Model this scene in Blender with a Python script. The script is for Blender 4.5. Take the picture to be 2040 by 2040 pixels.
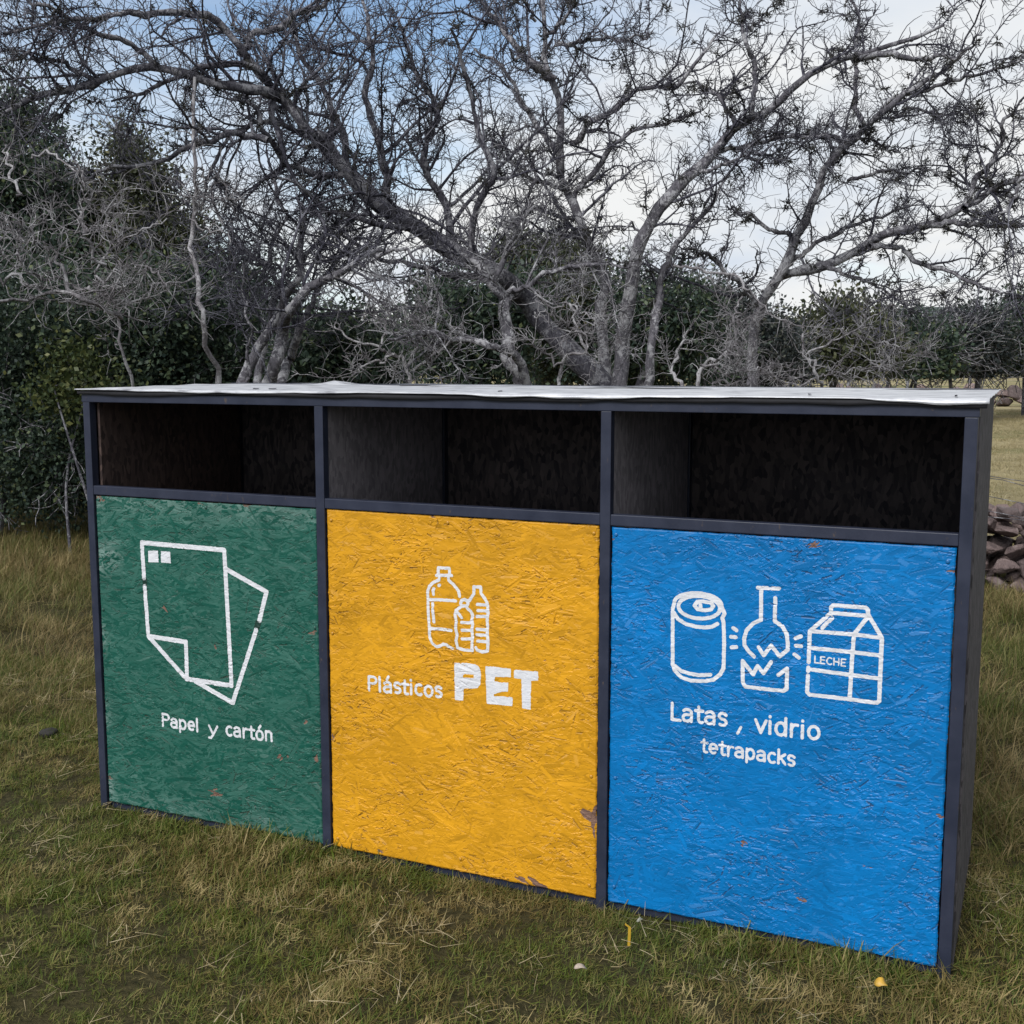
import bpy, bmesh, math, random
import numpy as np
from mathutils import Vector, Matrix

for o in list(bpy.data.objects):
    bpy.data.objects.remove(o)
scene = bpy.context.scene
COL = scene.collection
rnd = random.Random(7)
RNG = np.random.default_rng(11)

# ------------------------------------------------------------------ camera
CAM = np.array([2.44, -3.108, 1.595])
YAW, PITCH, ROLL = [math.radians(a) for a in (24.36, 7.15, -0.04)]
FOC = 2305.2 / 2040.0
FWD = np.array([-math.sin(YAW) * math.cos(PITCH), math.cos(YAW) * math.cos(PITCH), -math.sin(PITCH)])
RGT = np.array([math.cos(YAW), math.sin(YAW), 0.0])
UPV = np.cross(RGT, FWD)
cd = bpy.data.cameras.new('camera')
cd.sensor_fit = 'HORIZONTAL'
cd.sensor_width = 36.0
cd.lens = 36.0 * FOC
cd.clip_start = 0.05
cd.clip_end = 3000
cam = bpy.data.objects.new('camera', cd)
COL.objects.link(cam)
cam.matrix_world = Matrix(((RGT[0], UPV[0], -FWD[0], CAM[0]), (RGT[1], UPV[1], -FWD[1], CAM[1]),
                           (RGT[2], UPV[2], -FWD[2], CAM[2]), (0, 0, 0, 1))) @ Matrix.Rotation(-ROLL, 4, 'Z')
scene.camera = cam

# ------------------------------------------------------------------ light
SUN_EL, SUN_AZ = math.radians(40), math.radians(188)   # azimuth measured from +Y towards +X
world = bpy.data.worlds.new('World')
scene.world = world
world.use_nodes = True
wn, wl = world.node_tree.nodes, world.node_tree.links
wn.clear()
sky = wn.new('ShaderNodeTexSky'); sky.sky_type = 'NISHITA'; sky.sun_disc = False
sky.sun_elevation = SUN_EL; sky.sun_rotation = SUN_AZ
sky.air_density = 1.0; sky.dust_density = 0.4; sky.ozone_density = 1.5
tc = wn.new('ShaderNodeTexCoord')
sep = wn.new('ShaderNodeSeparateXYZ'); wl.new(tc.outputs['Generated'], sep.inputs[0])
add = wn.new('ShaderNodeMath'); add.operation = 'ADD'; add.inputs[1].default_value = 0.22
mx = wn.new('ShaderNodeMath'); mx.operation = 'MAXIMUM'; mx.inputs[1].default_value = 0.0
wl.new(sep.outputs[2], mx.inputs[0]); wl.new(mx.outputs[0], add.inputs[0])
dvx = wn.new('ShaderNodeMath'); dvx.operation = 'DIVIDE'; wl.new(sep.outputs[0], dvx.inputs[0]); wl.new(add.outputs[0], dvx.inputs[1])
dvy = wn.new('ShaderNodeMath'); dvy.operation = 'DIVIDE'; wl.new(sep.outputs[1], dvy.inputs[0]); wl.new(add.outputs[0], dvy.inputs[1])
cmb = wn.new('ShaderNodeCombineXYZ'); wl.new(dvx.outputs[0], cmb.inputs[0]); wl.new(dvy.outputs[0], cmb.inputs[1])
cmb.inputs[2].default_value = 14.8
nz = wn.new('ShaderNodeTexNoise'); nz.inputs['Scale'].default_value = 0.85; nz.inputs['Detail'].default_value = 7
nz.inputs['Roughness'].default_value = 0.55; wl.new(cmb.outputs[0], nz.inputs['Vector'])
cr = wn.new('ShaderNodeValToRGB'); cr.color_ramp.elements[0].position = 0.27; cr.color_ramp.elements[1].position = 0.47
wl.new(nz.outputs['Fac'], cr.inputs[0])
nz2 = wn.new('ShaderNodeTexNoise'); nz2.inputs['Scale'].default_value = 2.0; nz2.inputs['Detail'].default_value = 6
wl.new(cmb.outputs[0], nz2.inputs['Vector'])
cc = wn.new('ShaderNodeValToRGB')
cc.color_ramp.elements[0].position = 0.3; cc.color_ramp.elements[0].color = (6.7, 7.5, 8.6, 1)
cc.color_ramp.elements[1].position = 0.6; cc.color_ramp.elements[1].color = (9.0, 9.1, 9.1, 1)
wl.new(nz2.outputs['Fac'], cc.inputs[0])
skb = wn.new('ShaderNodeMix'); skb.data_type = 'RGBA'; skb.blend_type = 'MULTIPLY'; skb.inputs[0].default_value = 1
wl.new(sky.outputs[0], skb.inputs[6]); skb.inputs[7].default_value = (1.5, 1.5, 1.5, 1)
mixc = wn.new('ShaderNodeMix'); mixc.data_type = 'RGBA'
wl.new(cr.outputs[0], mixc.inputs[0]); wl.new(skb.outputs[2], mixc.inputs[6]); wl.new(cc.outputs[0], mixc.inputs[7])
bg = wn.new('ShaderNodeBackground'); bg.inputs['Strength'].default_value = 0.1
wl.new(mixc.outputs[2], bg.inputs['Color'])
wo = wn.new('ShaderNodeOutputWorld'); wl.new(bg.outputs[0], wo.inputs['Surface'])

sl = bpy.data.lights.new('sun', 'SUN')
sl.energy = 3.5; sl.angle = math.radians(24); sl.color = (1.0, 0.98, 0.96)
sun = bpy.data.objects.new('sun', sl); COL.objects.link(sun)
sd = Vector((math.sin(SUN_AZ) * math.cos(SUN_EL), math.cos(SUN_AZ) * math.cos(SUN_EL), math.sin(SUN_EL)))
sun.rotation_euler = sd.to_track_quat('Z', 'Y').to_euler()
sun.location = (3, -6, 8)

vs = scene.view_settings
vs.view_transform = 'Standard'; vs.look = 'None'; vs.exposure = 0.0; vs.gamma = 1.0; vs.use_curve_mapping = False
try:
    scene.cycles.max_bounces = 4; scene.cycles.diffuse_bounces = 3; scene.cycles.glossy_bounces = 2; scene.cycles.transmission_bounces = 2; scene.cycles.transparent_max_bounces = 4
    scene.cycles.use_denoising = True; scene.cycles.denoiser = 'OPENIMAGEDENOISE'
except Exception:
    pass


# ------------------------------------------------------------------ helpers
def ray(u, v):                                    # photograph pixel (2040 scale) -> view ray
    return FWD + RGT * (u - 1020) / 2305.2 - UPV * (v - 1020) / 2305.2


def at(u, v, d):                                  # 1932-scale pixel + distance -> world point
    return CAM + ray(u * 1.05590, v * 1.05590) * d


def on_ground(u, v, z=0.0):
    r = ray(u * 1.0559, v * 1.0559)
    return CAM + r * ((z - CAM[2]) / r[2])


def tag(o, label=None, cat=None, group=None, kind=None):
    if label: o['label'] = label
    if cat: o['category'] = cat
    if group: o['group'] = group
    if kind: o['kind'] = kind
    return o


def empty(name, loc=(0, 0, 0)):
    o = bpy.data.objects.new(name, None)
    o.empty_display_size = 0.1
    COL.objects.link(o); o.location = loc
    return o


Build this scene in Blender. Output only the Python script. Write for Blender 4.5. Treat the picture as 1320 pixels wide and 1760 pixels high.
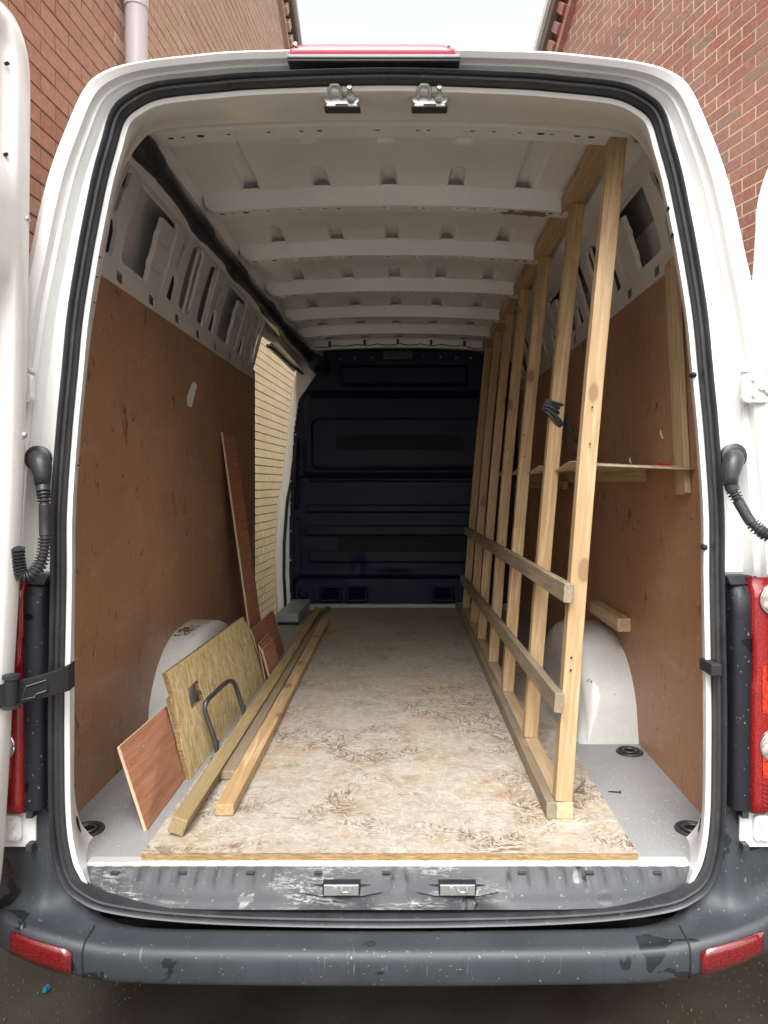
import bpy, bmesh, math, random
import numpy as np
from mathutils import Vector, Matrix
from math import radians, sin, cos, pi, sqrt, atan2
random.seed(7)
np.random.seed(7)
for o in list(bpy.data.objects):
    bpy.data.objects.remove(o)
S = bpy.context.scene
COL = S.collection

# ------------------------------------------------------------------ camera
CX, CZ, F = 0.05, 1.63, 1250.0
PU, PV = 699.0, 832.0
cam_d = bpy.data.cameras.new('camera')
cam = bpy.data.objects.new('camera', cam_d)
COL.objects.link(cam)
cam.location = (CX, 0, CZ)
cam.rotation_euler = (radians(90), 0, 0)
cam_d.sensor_fit = 'VERTICAL'
cam_d.sensor_height = 36.0
cam_d.lens = F / 1760 * 36
cam_d.shift_x = -(PU - 660) / 1760
cam_d.shift_y = -(880 - PV) / 1760
cam_d.clip_start = 0.02
cam_d.clip_end = 500
S.camera = cam

# ------------------------------------------------------------------ world, sun, exposure
SUN_EL, SUN_AZ = radians(55), radians(190)     # behind and above the viewer
w = bpy.data.worlds.new('World')
S.world = w
w.use_nodes = True
nt = w.node_tree
nt.nodes.clear()
sky = nt.nodes.new('ShaderNodeTexSky')
sky.sky_type = 'NISHITA'
sky.sun_disc = False
sky.sun_elevation = SUN_EL
sky.sun_rotation = SUN_AZ
sky.air_density = 1.0
sky.dust_density = 6.0
sky.ozone_density = 1.0
hs = nt.nodes.new('ShaderNodeHueSaturation')
hs.inputs['Saturation'].default_value = 0.05
bg = nt.nodes.new('ShaderNodeBackground')
bg.inputs['Strength'].default_value = 0.15
wo = nt.nodes.new('ShaderNodeOutputWorld')
nt.links.new(sky.outputs[0], hs.inputs['Color'])
nt.links.new(hs.outputs[0], bg.inputs['Color'])
nt.links.new(bg.outputs[0], wo.inputs['Surface'])
sd = bpy.data.lights.new('sun', 'SUN')
sd.energy = 1.2
sd.angle = radians(40)
sd.color = (1.0, 0.985, 0.965)
sun = bpy.data.objects.new('sun', sd)
COL.objects.link(sun)
# light travels from the sun's side (behind the viewer, high) into the van
dvec = Vector((sin(SUN_AZ) * cos(SUN_EL), cos(SUN_AZ) * cos(SUN_EL), sin(SUN_EL)))
sun.rotation_euler = dvec.to_track_quat('Z', 'Y').to_euler()
S.view_settings.view_transform = 'Standard'
S.view_settings.look = 'None'
S.view_settings.gamma = 1
S.view_settings.use_curve_mapping = False
S.view_settings.exposure = 1.45
S.render.engine = 'CYCLES'
S.cycles.max_bounces = 12
S.cycles.diffuse_bounces = 8
S.cycles.glossy_bounces = 4
S.cycles.sample_clamp_indirect = 6
S.cycles.use_denoising = True

# ------------------------------------------------------------------ helpers
def P(u, v, Y=None, X=None, Z=None):
    """a point of the place on the sight line through a photo pixel, at a known depth, side or height"""
    a, b = (u - PU) / F, -(v - PV) / F
    if Y is None:
        Y = (X - CX) / a if X is not None else (Z - CZ) / b
    return Vector((CX + a * Y, Y, CZ + b * Y))

WL = {}
def wl(p):
    return WL[p.name] if p else Vector((0, 0, 0))

def tag(o, label=None, cat=None, group=None, kind=None):
    if label: o['label'] = label
    if cat: o['category'] = cat
    if group: o['group'] = group
    if kind: o['kind'] = kind
    return o

def empty(name, loc, label=None, cat=None, group=None, parent=None):
    o = bpy.data.objects.new(name, None)
    COL.objects.link(o)
    loc = Vector(loc)
    if parent: o.parent = parent
    o.location = loc - wl(parent)
    WL[o.name] = loc
    o.empty_display_size = 0.1
    return tag(o, label, cat, group)

def place(name, me, parent, loc, rot=None):
    o = bpy.data.objects.new(name, me)
    COL.objects.link(o)
    if parent: o.parent = parent
    o.location = Vector(loc) - wl(parent)
    if rot is not None: o.rotation_euler = rot
    WL[o.name] = Vector(loc)
    return o

def mesh(name, V, Fc, mat, parent=None, smooth=False, bevel=0, sharp=None, origin=None):
    V = [Vector(v) for v in V]
    if origin is None:
        xs = [v.x for v in V]; ys = [v.y for v in V]; zs = [v.z for v in V]
        origin = Vector(((min(xs) + max(xs)) / 2, (min(ys) + max(ys)) / 2, min(zs)))
    me = bpy.data.meshes.new(name)
    me.from_pydata([tuple(v - origin) for v in V], [], Fc)
    me.validate()
    if mat: me.materials.append(mat)
    if smooth:
        me.polygons.foreach_set('use_smooth', [True] * len(me.polygons))
        if sharp:
            try: me.set_sharp_from_angle(angle=radians(sharp))
            except Exception: pass
    me.update()
    o = place(name, me, parent, origin)
    if bevel:
        m = o.modifiers.new('b', 'BEVEL')
        m.width = bevel; m.segments = 2; m.limit_method = 'ANGLE'
        m.angle_limit = radians(40)
    return o

class MB:
    def __init__(s): s.V = []; s.F = []
    def add(s, V, Fc):
        n = len(s.V)
        s.V += [Vector(v) for v in V]
        s.F += [tuple(i + n for i in f) for f in Fc]
        return s
    def hexa(s, p):   # p: 4 bottom (ccw), 4 top
        return s.add(p, [(3, 2, 1, 0), (4, 5, 6, 7), (0, 1, 5, 4), (1, 2, 6, 5), (2, 3, 7, 6), (3, 0, 4, 7)])
    def box(s, x0, x1, y0, y1, z0, z1):
        return s.hexa([(x0, y0, z0), (x1, y0, z0), (x1, y1, z0), (x0, y1, z0), (x0, y0, z1), (x1, y0, z1), (x1, y1, z1), (x0, y1, z1)])
    def tube(s, path, r, seg=12, cap=True, flat=1.0):
        path = [Vector(p) for p in path]
        n = len(path)
        rs = r if isinstance(r, (list, tuple)) else [r] * n
        t0 = (path[1] - path[0]).normalized()
        a = Vector((0, 0, 1)) if abs(t0.z) < 0.9 else Vector((1, 0, 0))
        u = t0.cross(a).normalized()
        base = len(s.V)
        for i, p in enumerate(path):
            t = (path[min(i + 1, n - 1)] - path[max(i - 1, 0)]).normalized()
            u = (u - t * u.dot(t)).normalized()
            v = t.cross(u)
            for k in range(seg):
                an = 2 * pi * k / seg
                s.V.append(p + (u * cos(an) + v * sin(an) * flat) * rs[i])
        for i in range(n - 1):
            for k in range(seg):
                k2 = (k + 1) % seg
                s.F.append((base + i * seg + k, base + i * seg + k2, base + (i + 1) * seg + k2, base + (i + 1) * seg + k))
        if cap:
            s.F.append(tuple(base + k for k in range(seg))[::-1])
            s.F.append(tuple(base + (n - 1) * seg + k for k in range(seg)))
        return s
    def cyl(s, p0, p1, r, seg=16, r1=None):
        return s.tube([p0, p1], [r, r if r1 is None else r1], seg)
    def build(s, name, mat, parent=None, **k):
        return mesh(name, s.V, s.F, mat, parent, **k)

def spline(pts, n, closed=False):
    """catmull-rom through pts (Vectors of any size), n samples"""
    pts = [np.array(p, float) for p in pts]
    m = len(pts)
    out = []
    segs = m if closed else m - 1
    for i in range(n):
        t = i / (n if closed else n - 1) * segs
        k = min(int(t), segs - 1); f = t - k
        g = (lambda j: pts[j % m]) if closed else (lambda j: pts[max(0, min(m - 1, j))])
        p0, p1, p2, p3 = g(k - 1), g(k), g(k + 1), g(k + 2)
        out.append(0.5 * ((2 * p1) + (-p0 + p2) * f + (2 * p0 - 5 * p1 + 4 * p2 - p3) * f * f + (-p0 + 3 * p1 - 3 * p2 + p3) * f ** 3))
    return out

def grid_faces(nr, nc, closed_c=False):
    Fc = []
    for i in range(nr - 1):
        for j in range(nc if closed_c else nc - 1):
            j2 = (j + 1) % nc
            Fc.append((i * nc + j, i * nc + j2, (i + 1) * nc + j2, (i + 1) * nc + j))
    return Fc

def rrect(x0, x1, y0, y1, r, seg=5):
    pts = []
    for cx, cy, a0 in ((x1 - r, y1 - r, 0), (x0 + r, y1 - r, 90), (x0 + r, y0 + r, 180), (x1 - r, y0 + r, 270)):
        for k in range(seg + 1):
            a = radians(a0 + 90 * k / seg)
            pts.append((cx + r * cos(a), cy + r * sin(a)))
    return pts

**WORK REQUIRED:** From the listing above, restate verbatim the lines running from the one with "Build this scene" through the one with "S.camera = cam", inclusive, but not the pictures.

**OUTPUT OF THE EXERCISE:**
Build this scene in Blender. Output only the Python script. Write for Blender 4.5. Treat the picture as 1320 pixels wide and 1760 pixels high.
import bpy, bmesh, math, random
import numpy as np
from mathutils import Vector, Matrix
from math import radians, sin, cos, pi, sqrt, atan2
random.seed(7)
np.random.seed(7)
for o in list(bpy.data.objects):
    bpy.data.objects.remove(o)
S = bpy.context.scene
COL = S.collection

# ------------------------------------------------------------------ camera
CX, CZ, F = 0.05, 1.63, 1250.0
PU, PV = 699.0, 832.0
cam_d = bpy.data.cameras.new('camera')
cam = bpy.data.objects.new('camera', cam_d)
COL.objects.link(cam)
cam.location = (CX, 0, CZ)
cam.rotation_euler = (radians(90), 0, 0)
cam_d.sensor_fit = 'VERTICAL'
cam_d.sensor_height = 36.0
cam_d.lens = F / 1760 * 36
cam_d.shift_x = -(PU - 660) / 1760
cam_d.shift_y = -(880 - PV) / 1760
cam_d.clip_start = 0.02
cam_d.clip_end = 500
S.camera = cam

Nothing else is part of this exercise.